[上海 13日 ロイター] - 上海外国為替市場の人民元は対ドルで約2週間ぶり高値を付けた。米連邦準備理事会(FRB)の利上げペースが減速するとの観測を背景にドルが下落している。
2月の米雇用統計が強弱入り混じった数字となったことでドルは売られた。
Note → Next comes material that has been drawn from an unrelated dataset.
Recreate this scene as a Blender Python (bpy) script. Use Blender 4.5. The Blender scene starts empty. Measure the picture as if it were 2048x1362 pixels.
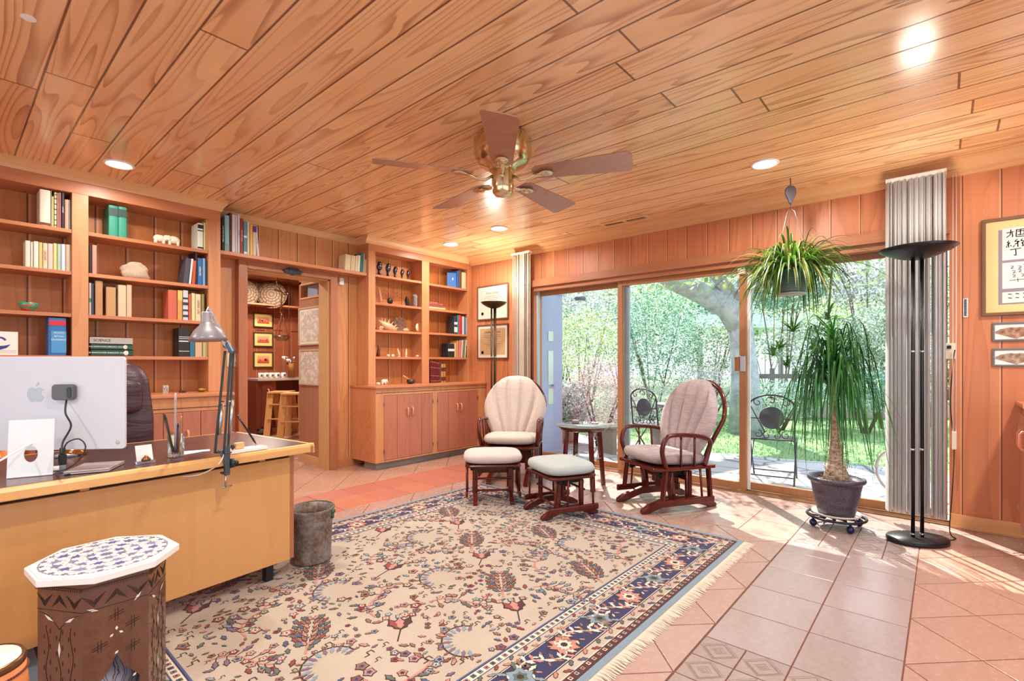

また、米当局はシリコンバレー銀行経営破綻が金融セクターなどに影響しないよう対応に動き、こうした背景から市場ではFRBによる積極的な利上げ観測が後退している。
ゴールドマン・サックスのアナリストは、最近の銀行セクターのストレスに鑑み、3月以降の先行きがかなり不透明だとして、今月21─22日の米連邦公開市場委員会(FOMC)での利上げはもはや予想していないと表明した。
人民銀行は取引開始に先立ち、基準値を6.9375元に設定。前営業日基準値(6.9655元)よりも280ポイント(0.4%)元高となった。
国内スポット市場の人民元は1ドル=6.9088元で始まった後、一時3月1日以来の高値となる6.8662元を付けた。
中盤時点では6.8745元と前営業日終値比450ポイントの元高で推移している。
みずほ銀行のアジア担当のチーフ為替ストラテジスト、ケン・チュン氏は、7元を超えて人民元が下落する圧力は緩和されたとし、「全般的なリスクオンのセンチメントに加え、FRBの3月利上げ幅を巡る市場予測は大きく変わった」と指摘。人民銀行の総裁留任も決まったことで、中国の金融政策は安定を維持するとの見方を示した。
オフショア人民元は6.8729元となっている。